Le gouvernement d’Olaf Scholz, au pouvoir depuis moins de trois mois, opère un changement de cap majeur dans un pays qui a nettement réduit les effectifs de son armée depuis la fin de la Guerre froide et qui, ces dernières années, traînait des pieds dans les engagements de l’Alliance atlantique en matière de dépenses militaires, s’attirant régulièrement les foudres des États-Unis.
Depuis la réunification du pays en 1990, les effectifs de la Bundeswehr sont passés de 500 000 personnes environ à tout juste 200 000 aujourd’hui.
Les déficiences en matière d’équipements de la Bundeswehr sont régulièrement pointées du doigt depuis des années, en raison d’investissements insuffisants.
Le chef de l’armée de terre, Alfons Mais, avait même fait sensation jeudi en assurant que la Bundeswehr était «plus ou moins nue».

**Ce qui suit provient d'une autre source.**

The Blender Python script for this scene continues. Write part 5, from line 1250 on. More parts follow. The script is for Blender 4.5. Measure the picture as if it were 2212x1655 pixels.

Mais l’invasion de l’Ukraine a agi comme un électrochoc dans un pays où le pacifisme est profondément ancré dans la population depuis les errements et les horreurs du nazisme, et qui se repose en grande partie sur les États-Unis pour assurer sa protection militaire.
Les Verts, notamment, partenaires de la coalition tripartite de M. Scholz avec les sociaux-démocrates et les libéraux, ont une longue tradition antimilitariste.
Samedi, Berlin avait déjà accepté de livrer des armes à l’Ukraine après s’y être longtemps refusée malgré des réprobations de plus en plus acerbes, notamment de la part des pays de l’UE frontaliers de l’Ukraine, ces dernières semaines.
Dépendance au gaz russe
Le président ukrainien, Volodymyr Zelensky, qui n’avait pas ménagé ses critiques à l’égard de Berlin sur ce sujet hautement sensible dans l’opinion allemande, a salué cette décision, appelant même le chancelier allemand Olaf Scholz à «continuer comme ça» dans «la coalition antiguerre».
Berlin a autorisé la livraison à Kiev de 1400 lance-roquettes antichars, de 500 missiles sol-air Stinger et de 9 obusiers.
Depuis la Seconde Guerre mondiale, à de rares exceptions près, l’Allemagne s’est refusée à livrer des armes «létales» dans les zones de conflit.
Cette position était toutefois de moins en moins tenable sur le plan politique depuis le déclenchement jeudi de l’invasion de l’Ukraine.
Dans une autre volte-face, le gouvernement allemand a finalement accepté l’exclusion de banques russes de la plateforme interbancaire Swift, un rouage essentiel de la finance mondiale.
Berlin craignait jusqu’ici d’être pénalisée en retour pour ses livraisons de gaz, de pétrole et de charbon russes, dont le pays dépend pour se chauffer.
Mais là aussi, la position allemande avait suscité des blâmes, notamment polonais et ukrainiens.
Berlin avait également annoncé mardi la suspension du chantier pharaonique du gazoduc Nord Stream 2, sur lequel elle comptait pour accomplir sa transition énergétique.